Prohlídková trasaCHARACTERISTICS

  • 30 min / Tour duration
  • 220 m  / Tour lenght
  • 8°C      / Air temperature


The cave visitors are welcomed by a picturesque corner with an historical administration building under the Velký Špičák Hill with beech wood on rocky slopes. Under good visibility conditions there is a beautiful view of the mountain range of the Hrubý Jeseník with the saddle called Červenohorské sedlo and the nearby Zlatý Chlum lookout tower. A stony footpath between ancient beeches leads into the deep rocky ravine with the staircase to the original cave entrance known since the Middle Ages. The surrounding rocks are affected by historic mining of marble blocks and the hillsides are ancient spoil heaps from small quarries. After several steps the narrow corridor that was not made accessible branches out from the entrance corridor in the northwest direction to the so-called Spodní patra (Lower Floors) with a 10 m deep abyss and a lake at the bottom (during floods in 1997 water rose up to the cave route). Just a little further on you can look into the Kostnice (Ossuary) abyss named after the bones of small Pleistocene vertebrates were found. Then Královská hrobka (Royal Tomb) – a limestone block covered with a sinter layer that resembles a sarcophagus – follows on the left side.
There are numerous historical writings and drawings on the walls and ceilings of the whole cave. The crossing of corridors called Kalvárie (Calvary) is the most interesting place in the labyrinth. In addition to typical heart-shaped profiles of corridors there are also many significant records on the walls. You can also see a remarkable drawing here of two people praying under the cross – Kalvárie (Calvary) and a cross with a crescent moon. The age of the drawing is not known, but it used to be associated with an alleged visit of the Czech Brothers, who sought refuge here after the Battle of White Mountain.
The trail then continues through Dvojitá srdcová chodba (Double Heart Corridor) past an 8-metre-deep shaft and through an artificial connecting tunnel to the biggest space of the cave system – Velký dóm (Big Dome), called also Ripper's Hall after the author of the first map of the cave. The Dome was formed on the crossing of several corridors, one of which is remarkable with a distinctive heart-shaped profile. Beyond Velký dóm the last area open to the public follows – Síň Naděje (Chamber of Hope) with a narrow side passage called Chodba Naděje (Corridor of Hope). A continuation of the cave system was expected here by explorers, but all attempts to discover it have failed so far – the corridors fade away. Also in Síň Naděje and in Chodba Naděje there are many old writings and drawings.
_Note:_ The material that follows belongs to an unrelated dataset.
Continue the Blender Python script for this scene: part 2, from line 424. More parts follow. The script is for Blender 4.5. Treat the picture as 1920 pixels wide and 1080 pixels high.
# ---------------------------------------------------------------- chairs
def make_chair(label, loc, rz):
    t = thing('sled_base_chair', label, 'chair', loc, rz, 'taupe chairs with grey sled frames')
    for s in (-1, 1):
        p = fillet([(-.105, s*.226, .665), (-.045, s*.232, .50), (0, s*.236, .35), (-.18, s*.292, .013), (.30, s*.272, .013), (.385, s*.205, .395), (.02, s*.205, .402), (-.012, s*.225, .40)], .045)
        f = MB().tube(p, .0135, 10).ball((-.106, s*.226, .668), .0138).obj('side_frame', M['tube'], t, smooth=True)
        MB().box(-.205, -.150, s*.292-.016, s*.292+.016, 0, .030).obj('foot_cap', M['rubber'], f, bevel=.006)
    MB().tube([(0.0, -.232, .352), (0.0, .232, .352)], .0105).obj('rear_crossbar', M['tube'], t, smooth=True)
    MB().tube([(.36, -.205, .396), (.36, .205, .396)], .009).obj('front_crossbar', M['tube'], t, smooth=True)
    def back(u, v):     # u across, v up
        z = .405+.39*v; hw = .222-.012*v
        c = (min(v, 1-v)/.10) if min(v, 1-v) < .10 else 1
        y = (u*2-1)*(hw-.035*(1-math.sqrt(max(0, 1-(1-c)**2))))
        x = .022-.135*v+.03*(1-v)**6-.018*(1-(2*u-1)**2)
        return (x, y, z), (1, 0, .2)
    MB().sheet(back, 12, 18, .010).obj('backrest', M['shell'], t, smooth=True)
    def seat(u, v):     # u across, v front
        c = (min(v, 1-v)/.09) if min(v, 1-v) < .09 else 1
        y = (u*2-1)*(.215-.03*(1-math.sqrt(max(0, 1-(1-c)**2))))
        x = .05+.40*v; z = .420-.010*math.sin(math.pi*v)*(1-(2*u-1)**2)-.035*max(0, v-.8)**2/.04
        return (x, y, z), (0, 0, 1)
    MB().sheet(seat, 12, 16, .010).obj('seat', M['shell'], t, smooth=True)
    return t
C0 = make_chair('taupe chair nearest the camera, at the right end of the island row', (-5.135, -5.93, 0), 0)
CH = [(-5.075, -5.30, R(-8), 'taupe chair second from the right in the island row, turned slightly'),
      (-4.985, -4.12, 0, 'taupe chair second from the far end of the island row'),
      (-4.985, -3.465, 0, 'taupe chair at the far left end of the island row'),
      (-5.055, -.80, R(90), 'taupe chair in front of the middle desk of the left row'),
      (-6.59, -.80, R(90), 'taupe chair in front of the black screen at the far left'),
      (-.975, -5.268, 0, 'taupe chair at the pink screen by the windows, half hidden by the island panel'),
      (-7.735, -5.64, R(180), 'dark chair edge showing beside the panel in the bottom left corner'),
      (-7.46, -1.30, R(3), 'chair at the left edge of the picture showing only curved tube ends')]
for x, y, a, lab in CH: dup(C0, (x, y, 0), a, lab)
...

The visitors leave the underground through the artificial tunnel made in 1954, and they return to the administration building through the former quarry. In the niches of the tunnel there is an uncovered geological contact of the Supíkovice marbles with the granite of the Žulová massif and the metamorphic rocks of its exomorphic zone. There are also examples of the polished Supíkovice marble that has been mined in the nearby quarry as a quality decorative and tiling stone. The tunnel also enables access to the barrier-free (wheelchair accessible) part of the cave system.